No suspense, but ‘Soul Catcher’ touching tale of life before Civil War

  • By Natasha Robinson Associated Press
  • Saturday, August 25, 2007 12:06pm
  • LifeGo-See-Do

Michael White fuses historical fact with fiction in his latest book, “Soul Catcher,” to weave a story about life, love and the uncontrollable events that link the two in the era before the Civil War.

Augustus Cain, wounded in the Mexican-American War and from a lost love, is a slave catcher. It is a life, he says, that picked him and not one he chose.

Cain becomes indebted to a plantation owner named Eberly after losing a game of poker. Eberly offers Cain a chance to work off his debt by capturing two runaway slaves, Henry and Rosetta. Eberly warns Cain that Rosetta is not to be harmed in any way. So Cain heads North with three other men to kidnap the slaves and return them to Richmond, Va. They find them and begin their journey back.

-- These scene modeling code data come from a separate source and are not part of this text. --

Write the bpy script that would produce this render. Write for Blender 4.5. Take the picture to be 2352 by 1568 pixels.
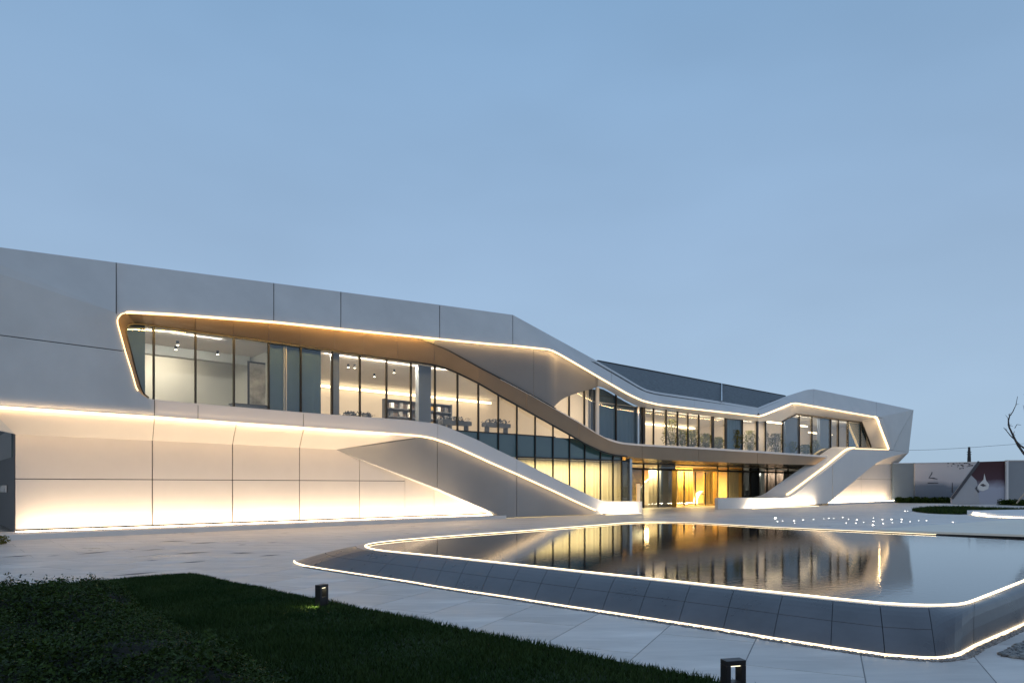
import bpy, bmesh, math, random
import numpy as np
from mathutils import Vector, noise

for o in list(bpy.data.objects):
    bpy.data.objects.remove(o)
SC = bpy.context.scene
COL = SC.collection
random.seed(7)
rng = np.random.default_rng(7)

# ------------------------------------------------------------------ camera
CAMZ = 2.0
cam = bpy.data.cameras.new('camera')
cam.sensor_width = 36.0
cam.lens = 24.0
cam.shift_y = 331.0 / 2352.0
cam.clip_end = 3000
cam_o = bpy.data.objects.new('camera', cam)
cam_o.location = (0, 0, CAMZ)
cam_o.rotation_euler = (math.radians(90), 0, 0)
COL.objects.link(cam_o)
SC.camera = cam_o

# ------------------------------------------------------------------ dusk sky
W = bpy.data.worlds.new('World')
SC.world = W
W.use_nodes = True
nt = W.node_tree
for n_ in list(nt.nodes):
    nt.nodes.remove(n_)
wo = nt.nodes.new('ShaderNodeOutputWorld')
bg = nt.nodes.new('ShaderNodeBackground')
tc = nt.nodes.new('ShaderNodeTexCoord')
sx = nt.nodes.new('ShaderNodeSeparateXYZ')
rmp = nt.nodes.new('ShaderNodeValToRGB')
cr = rmp.color_ramp
cr.elements[0].position = 0.0
cr.elements[0].color = (0.10, 0.11, 0.12, 1)
cr.elements[1].position = 1.0
cr.elements[1].color = (0.23, 0.345, 0.55, 1)
for p_, c_ in ((0.495, (0.12, 0.13, 0.15)), (0.505, (0.39, 0.53, 0.67)), (0.56, (0.38, 0.53, 0.71)),
               (0.66, (0.32, 0.47, 0.675)), (0.80, (0.225, 0.385, 0.605))):
    e_ = cr.elements.new(p_)
    e_.color = c_ + (1,)
nz = nt.nodes.new('ShaderNodeTexNoise')
nz.inputs['Scale'].default_value = 2.2
nz.inputs['Detail'].default_value = 3.0
mp = nt.nodes.new('ShaderNodeMapping')
mp.inputs['Scale'].default_value = (1, 1, 2.5)
mm = nt.nodes.new('ShaderNodeMapRange')
mm.inputs['To Min'].default_value = 0.86
mm.inputs['To Max'].default_value = 1.14
ma = nt.nodes.new('ShaderNodeMath')
ma.operation = 'MULTIPLY_ADD'
ma.inputs[1].default_value = 0.5
ma.inputs[2].default_value = 0.5
vm = nt.nodes.new('ShaderNodeVectorMath')
vm.operation = 'SCALE'
L_ = nt.links.new
L_(tc.outputs['Generated'], sx.inputs[0])
L_(sx.outputs['Z'], ma.inputs[0])
L_(ma.outputs[0], rmp.inputs[0])
L_(tc.outputs['Generated'], mp.inputs[0])
L_(mp.outputs[0], nz.inputs['Vector'])
L_(nz.outputs[0], mm.inputs['Value'])
rm2 = nt.nodes.new('ShaderNodeValToRGB')          # the after-glow side of the dusk sky, behind the viewer
c2r = rm2.color_ramp
c2r.elements[0].position = 0.0
c2r.elements[0].color = (0.12, 0.12, 0.12, 1)
c2r.elements[1].position = 1.0
c2r.elements[1].color = (0.23, 0.345, 0.55, 1)
for p_, c_ in ((0.495, (0.14, 0.14, 0.14)), (0.505, (0.55, 0.60, 0.67)), (0.62, (0.48, 0.545, 0.65)), (0.80, (0.38, 0.46, 0.60))):
    e_ = c2r.elements.new(p_)
    e_.color = c_ + (1,)
L_(ma.outputs[0], rm2.inputs[0])
mry = nt.nodes.new('ShaderNodeMapRange')
mry.interpolation_type = 'SMOOTHSTEP'
mry.inputs['From Min'].default_value = 0.25
mry.inputs['From Max'].default_value = -0.75
L_(sx.outputs['Y'], mry.inputs['Value'])
mxs = nt.nodes.new('ShaderNodeMix')
mxs.data_type = 'RGBA'
L_(mry.outputs[0], mxs.inputs[0])
L_(rmp.outputs[0], mxs.inputs[6])
L_(rm2.outputs[0], mxs.inputs[7])
L_(mxs.outputs[2], vm.inputs[0])
L_(mm.outputs[0], vm.inputs['Scale'])
L_(vm.outputs[0], bg.inputs['Color'])
bg.inputs['Strength'].default_value = 1.0
L_(bg.outputs[0], wo.inputs[0])

SC.view_settings.view_transform = 'Standard'
SC.view_settings.look = 'None'
SC.view_settings.exposure = 0.0
SC.view_settings.gamma = 1.0
SC.view_settings.use_curve_mapping = False
try:
    SC.cycles.max_bounces = 8
    SC.cycles.transparent_max_bounces = 16
    SC.cycles.sample_clamp_indirect = 4.0
except Exception:
    pass

LEDW = (1.0, 0.70, 0.38)      # warm white of every lamp in the place

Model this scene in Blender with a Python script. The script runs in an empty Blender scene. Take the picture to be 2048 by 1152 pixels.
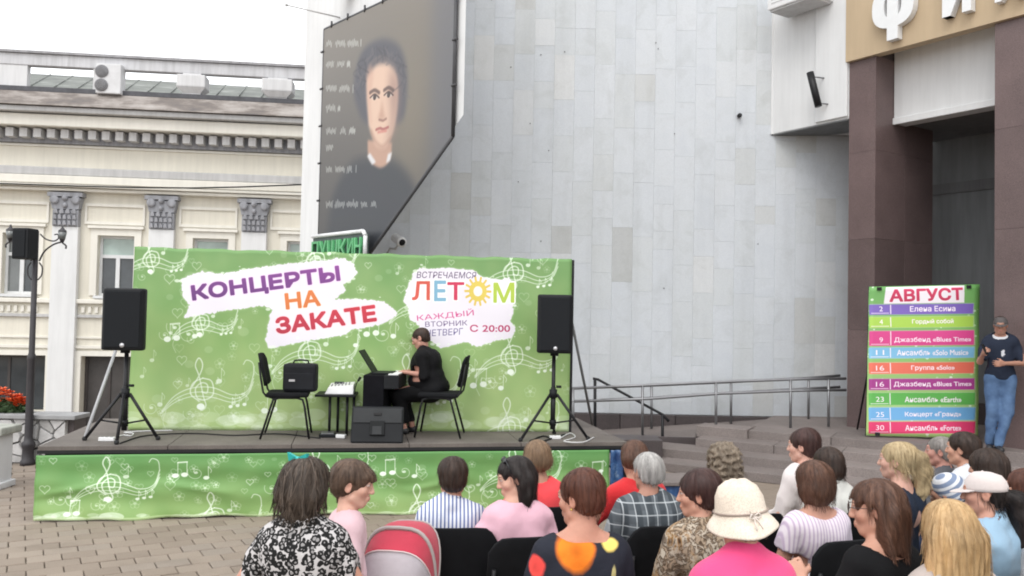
# Open-air concert on a small stage in front of a marble-clad hall: every object is built in code.
import bpy, bmesh, math, random
import numpy as np
from mathutils import Vector, Matrix, Euler
PI = math.pi
R = math.radians
rng = random.Random(7)
scene = bpy.context.scene
col = scene.collection

# ------------------------------------------------------------------ camera, sky, sun, exposure
CAM_H, FOC, PITCH, ROLL = 2.0, 1700.0, R(1.82), R(1.17)      # metres, focal length in px of a 2048 px wide frame
_f = Vector((0, math.cos(PITCH), math.sin(PITCH)))
_r0, _u0 = Vector((1, 0, 0)), Vector((0, -math.sin(PITCH), math.cos(PITCH)))
_r = _r0*math.cos(ROLL) + _u0*math.sin(ROLL)
_u = _u0*math.cos(ROLL) - _r0*math.sin(ROLL)
cam_data = bpy.data.cameras.new("camera")
cam = bpy.data.objects.new("camera", cam_data)
col.objects.link(cam)
mw = Matrix((( _r.x, _u.x, -_f.x, 0), (_r.y, _u.y, -_f.y, 0), (_r.z, _u.z, -_f.z, CAM_H), (0, 0, 0, 1)))
cam.matrix_world = mw
cam_data.sensor_width = 36.0
cam_data.lens = 36.0*FOC/2048.0
cam_data.clip_start, cam_data.clip_end = 0.1, 2000
scene.camera = cam

world = bpy.data.worlds.new("World"); scene.world = world; world.use_nodes = True
_nt = world.node_tree
for n in list(_nt.nodes): _nt.nodes.remove(n)
_sky = _nt.nodes.new("ShaderNodeTexSky"); _sky.sky_type = 'NISHITA'; _sky.sun_disc = False
SUN_EL, SUN_AZ = R(52), R(200)          # high, a little left of and behind the camera
_sky.sun_elevation = SUN_EL; _sky.sun_rotation = SUN_AZ
_sky.air_density = 1.0; _sky.dust_density = 2.0; _sky.ozone_density = 1.0
_hs = _nt.nodes.new("ShaderNodeHueSaturation"); _hs.inputs['Saturation'].default_value = 0.22
_bg = _nt.nodes.new("ShaderNodeBackground"); _bg.inputs['Strength'].default_value = 0.15
_wo = _nt.nodes.new("ShaderNodeOutputWorld")
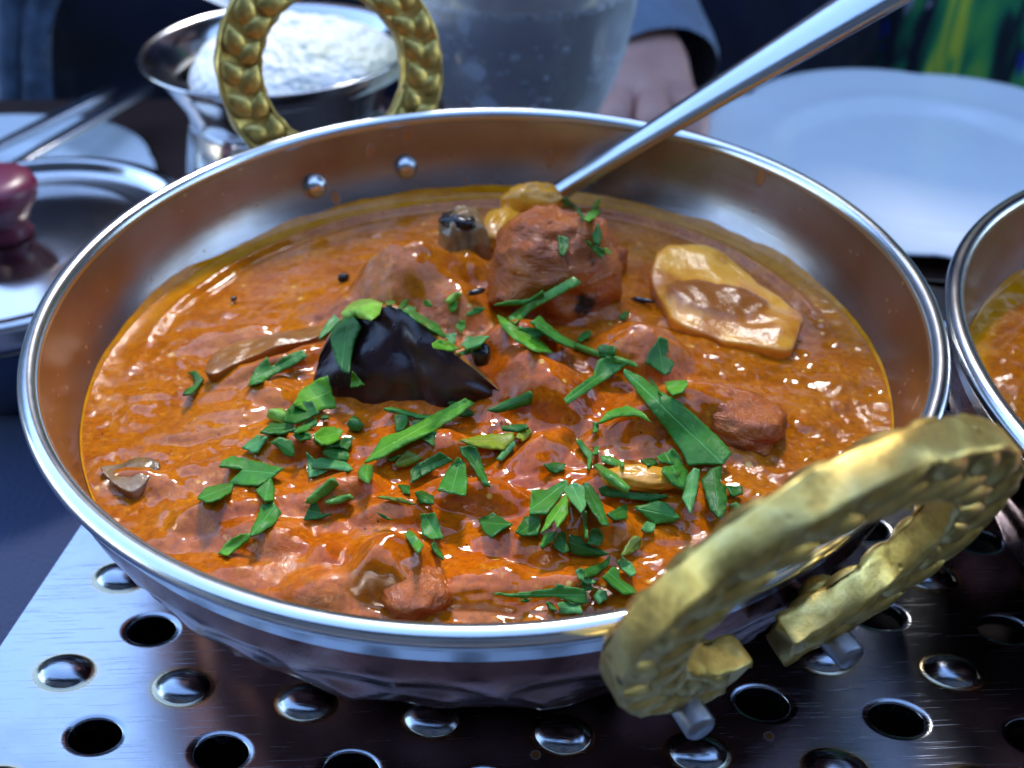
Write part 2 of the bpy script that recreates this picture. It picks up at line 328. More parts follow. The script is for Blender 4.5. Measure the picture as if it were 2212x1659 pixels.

Henry bolts one night and three of the men chase after him, leaving Cain and Rosetta to continue on to Richmond by themselves, dodging bullets and abolitionists.

It is during this voyage that Cain and Rosetta form a deep connection. He discovers that she is pregnant with Eberly’s child and he begins to question if he should return her to slavery.

White, an acclaimed New York Times notable author for “A Brothers Blood,” tells us there is an uncontrollable element behind each life event. “Soul Catcher” is a story about life more than it is about love. But White crafts his story in such a way that strips the plot of all suspense: From the beginning of the book, you can pretty much see what’s coming.

Still, his dialogue and good use of detail lend an authenticity to the characters and the era. And he sets up a beautiful page turner in the last few chapters.